Normally in my blogs I deal with specific technical issues such as depreciation or time series analysis. I certainly hope that students find those articles useful in achieving their qualifications but this month I wanted to look at something far more fundamental to that journey.

I was chatting to one of my AAT level 2 students recently and asked them how they were getting on with their studies.

“Great” they replied “I’m really enjoying the things I’ve learned over the last four months. And it’s helping me so much at work.”

“That’s excellent to hear” I continued “And how do you find the study material?”

“It’s really easy to follow and understand. And I love all the questions and mocks we are given to practice.”

“Awesome. I’m really pleased you find it all so useful. How many of the real assessments have you passed so far?”

“Assessments? Oh I haven’t sat any of the real assessments yet.”

I was lost for words.

I am finding this situation increasingly common. Students who dedicate hours a week to their studies, month in month out, students who learn the syllabus content and practice dozens of questions BUT WHO NEVER GET AROUND TO SITTING A REAL ASSESSMENT!

As far as I am concerned all that precious time spent studying and practicing is totally wasted if you never get around to sitting any assessments. It’s only by sitting assessments that you can possibly pass those assessments and it’s only by passing the assessments that you will eventually gain your qualification; a qualification that can change your life dramatically. And it all starts with sitting your first assessment.

I thought I would consider some of the reasons I hear for why students put off sitting that first assessment:

“I might fail.”

I believe that the “fear of failure” is probably the biggest thing that prevents a lot of people from achieving what they truly want in their lives. Rather than giving something a go and perhaps falling short, a lot of people would prefer not to try something in the first place. But by avoiding the chance of failure I think they take an even bigger risk, the risk of ending up with a life that doesn’t fulfil them.

There is nothing important in my life that didn’t require me to risk, and often to actually experience, failure. My qualification, my career, my business, my wife, my family, my home. All required me to put myself in a position where I could fail but it’s only by risking failure that I was able to pursue success.

Failure can be an extremely positive thing. Failure is how you learn what you need to do to succeed, failure is the only way you will find out what you need to improve. Failure helps to focus your mind on what really matters to you and failure will help your eventual success taste all the sweeter!

And failure is rarely as bad as you think it’s going to be. If you do sit an assessment and fail it might cost you some money and a few weeks to do a resit but that’s got to be better than spending a year of your life studying for an exam you never sit.

I think that the only real failure in life is to not have a go in the first place.

“I haven’t sat an exam in a long time.”

I can understand that when people have a break after school or college…perhaps a year, perhaps a decade…the prospect of sitting an exam again can be quite scary. They probably have dim memories of the stress and pressure they had doing exams as children.
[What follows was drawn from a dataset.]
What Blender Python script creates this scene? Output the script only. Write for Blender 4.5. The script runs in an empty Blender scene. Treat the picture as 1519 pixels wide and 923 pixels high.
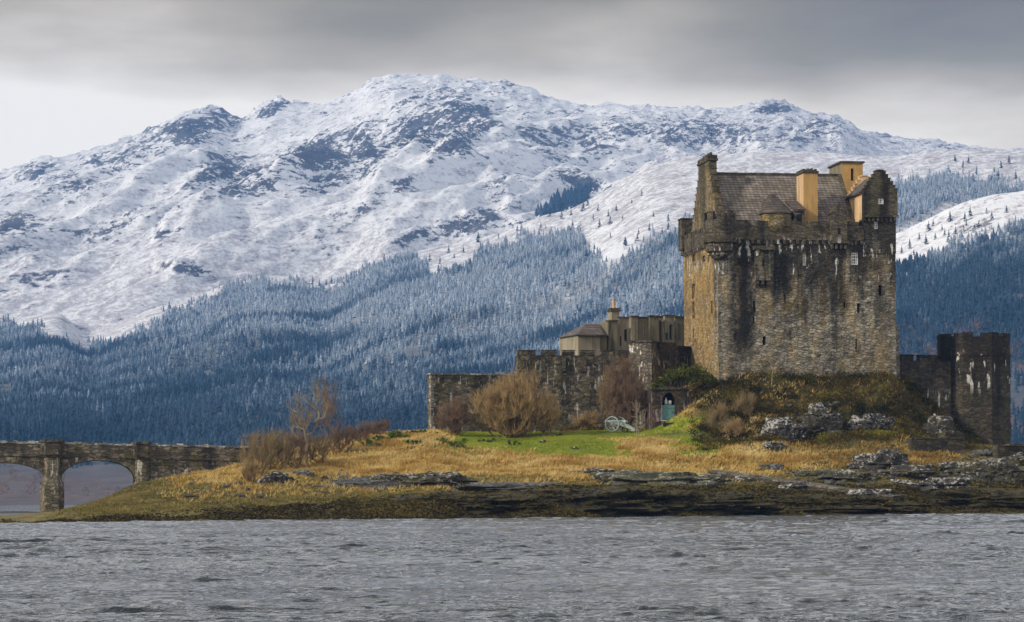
import bpy, bmesh, math, random
import numpy as np
from mathutils import Vector, Matrix, noise as mnoise

random.seed(7)
RNG = np.random.default_rng(11)
sc = bpy.context.scene
COL = sc.collection
R = math.radians

# ------------------------------------------------------------------ camera
FOC = 3840.0            # focal length in pixels of a 1519 px wide picture
EYE = 1.55              # eye height above the water
HOR = 738.0             # row of the horizon at the picture's middle
ROLL = 0.0066
CA, SA = math.cos(ROLL), math.sin(ROLL)
cam_d = bpy.data.cameras.new("camera")
cam = bpy.data.objects.new("camera", cam_d)
COL.objects.link(cam)
cam_d.sensor_width = 36.0
cam_d.lens = FOC / 1519.0 * 36.0
cam_d.shift_y = (HOR - 461.5) / 1519.0
cam_d.clip_start = 0.5
cam_d.clip_end = 20000.0
cam.matrix_world = Matrix(((CA, SA, 0, 0), (0, 0, -1, 0), (-SA, CA, 0, EYE), (0, 0, 0, 1)))
sc.camera = cam

# ------------------------------------------------------------------ sky, sun, exposure
SUN_EL, SUN_AZ = R(27), R(-118)      # azimuth measured from +Y (view direction) towards +X
w = bpy.data.worlds.new("World")
sc.world = w
w.use_nodes = True
wn = w.node_tree
for n in list(wn.nodes):
    wn.nodes.remove(n)


def node(nt, kind, ins=None, **attrs):
    n = nt.nodes.new(kind)
    for k, v in attrs.items():
        setattr(n, k, v)
    for k, v in (ins or {}).items():
        s = n.inputs[k]
        if isinstance(v, bpy.types.NodeSocket):
            nt.links.new(v, s)
        else:
            if isinstance(v, (tuple, list)) and len(v) == 3 and s.type == 'RGBA':
                v = (*v, 1.0)
            s.default_value = v
    return n


def ramp(nt, fac, stops, interp='LINEAR'):
    n = nt.nodes.new('ShaderNodeValToRGB')
    n.color_ramp.interpolation = interp
    el = n.color_ramp.elements
    while len(el) < len(stops):
        el.new(0.5)
    for e, (p, c) in zip(el, stops):
        e.position = p
        if not isinstance(c, (tuple, list)):
            c = (c, c, c)
        e.color = (*c, 1.0)
    nt.links.new(fac, n.inputs[0])
    return n.outputs[0]


def math_n(nt, op, a, b=0.0, c=0.0, clamp=False):
    return node(nt, 'ShaderNodeMath', {0: a, 1: b, 2: c}, operation=op, use_clamp=clamp).outputs[0]


def mixc(nt, fac, a, b, blend='MIX'):
    n = nt.nodes.new('ShaderNodeMix')
    n.data_type = 'RGBA'
    n.blend_type = blend
    for i, v in ((0, fac), (6, a), (7, b)):
        if isinstance(v, bpy.types.NodeSocket):
            nt.links.new(v, n.inputs[i])
        else:
            if isinstance(v, (tuple, list)) and len(v) == 3:
                v = (*v, 1.0)
            n.inputs[i].default_value = v
    return n.outputs[2]


tc = node(wn, 'ShaderNodeTexCoord')
sx = node(wn, 'ShaderNodeSeparateXYZ', {0: tc.outputs['Generated']})
mp = node(wn, 'ShaderNodeMapping', {0: tc.outputs['Generated'], 'Scale': (1.0, 1.0, 4.0)})
nz = node(wn, 'ShaderNodeTexNoise', {'Vector': mp.outputs[0], 'Scale': 5.0, 'Detail': 6.0, 'Roughness': 0.52})
nz2 = node(wn, 'ShaderNodeTexNoise', {'Vector': mp.outputs[0], 'Scale': 2.0, 'Detail': 2.0})
e = math_n(wn, 'MULTIPLY_ADD', math_n(wn, 'SUBTRACT', nz.outputs[0], 0.5), 0.085, sx.outputs[2])
e = math_n(wn, 'MULTIPLY_ADD', math_n(wn, 'SUBTRACT', nz2.outputs[0], 0.5), 0.03, e)
e = math_n(wn, 'MULTIPLY_ADD', math_n(wn, 'MAXIMUM', math_n(wn, 'SUBTRACT', sx.outputs[0], 0.05), 0.0), 0.19, e)
e = math_n(wn, 'MULTIPLY_ADD', math_n(wn, 'MINIMUM', sx.outputs[0], 0.0), 0.05, e)
cl = ramp(wn, e, [(0.0, (.60, .57, .52)), (0.118, (.78, .72, .62)), (0.150, (.79, .72, .60)), (0.164, (.60, .52, .40)),
                  (0.177, (.385, .31, .19)), (0.193, (.225, .17, .065)), (0.222, (.10, .062, .004)), (0.250, (.26, .24, .21)), (0.30, (.84, .81, .77)),
                  (0.55, (.74, .72, .70)), (0.75, (.28, .28, .28)), (1.0, (.22, .22, .22))])
sky = node(wn, 'ShaderNodeTexSky', sky_type='NISHITA', sun_disc=False, sun_elevation=SUN_EL, sun_rotation=SUN_AZ)
skyb = mixc(wn, 1.0, sky.outputs[0], (0.05, 0.05, 0.05), 'MULTIPLY')
SKYS = 2.0
bgc = mixc(wn, 0.95, skyb, cl)
bg = node(wn, 'ShaderNodeBackground', {0: bgc, 1: SKYS})
wo = node(wn, 'ShaderNodeOutputWorld', {0: bg.outputs[0]})

sun_d = bpy.data.lights.new("sun", 'SUN')
sun_d.energy = 3.7
sun_d.angle = R(2.0)
sun_d.color = (1.0, 0.90, 0.76)
sun = bpy.data.objects.new("sun", sun_d)
COL.objects.link(sun)
sdir = Vector((math.sin(SUN_AZ) * math.cos(SUN_EL), math.cos(SUN_AZ) * math.cos(SUN_EL), math.sin(SUN_EL)))
sun.rotation_euler = sdir.to_track_quat('Z', 'Y').to_euler()
sun.location = (-60, -20, 60)
vs = sc.view_settings
vs.view_transform = 'Standard'
vs.look = 'None'
vs.exposure = 0.0
vs.gamma = 1.0
vs.use_curve_mapping = False
cy = sc.cycles
cy.max_bounces = 6
cy.diffuse_bounces = 2
cy.glossy_bounces = 2
cy.transmission_bounces = 2
cy.volume_bounces = 0
cy.use_denoising = True
cy.sample_clamp_indirect = 4.0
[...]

But you have to remember that these exams are very different to exams you did back at school.

At school, we generally sat exams because we HAD to. There often wasn’t a lot of choice.

Now you are sitting AAT exams because you WANT to. You are sitting these exams because of the incredible career options that the qualification will give you and the impact that will have on the lifestyle you can lead. Refusing to sit your first exam is stopping you making that vision into a reality.

Feeling a bit of stress and pressure is not a bad thing as it’s what will give you the incentive to do some work to prepare, but if you are feeling so much stress that you can’t bring yourself to sit the real thing you need to focus on how achieving the qualification can change your life.

Stress is after all something we do to ourselves.

“I’m not ready to sit the exam.”

Nobody ever feels 100% ready to sit an exam. Everyone will feel that there is at least one part of the syllabus that they feel weak with. This can lead them to believe that they will ‘flunk’ the whole thing.

You have to remember that to pass an assessment you don’t need to score 100%. Far from it. As long as you are competent with the basics you can achieve success even if you find some of the fiddlier parts of the paper tricky.

The AAT provide sample assessments that give a good feel for what you can expect in the real thing. First Intuition and other training providers also produce mock assessments which help to test whether you are ready. If you are passing those mock and sample assessments you should take confidence that you are ready for the real thing and sit it without further delay.

“I need to do more study.”

This is related to the previous reason, with the student feeling that they are not ready to sit the exam and need to do more study. The danger with this is that the longer your studies drag on for the more likely you are to start forgetting more than you are learning.

I think that an ideal length of time from starting a new subject to sitting the exam would be 8 to 12 weeks. Much longer than 3 months and I really think you start going backwards.

So, in conclusion, don’t let your fears dictate the direction of your life.

Don’t delay, book your assessment today!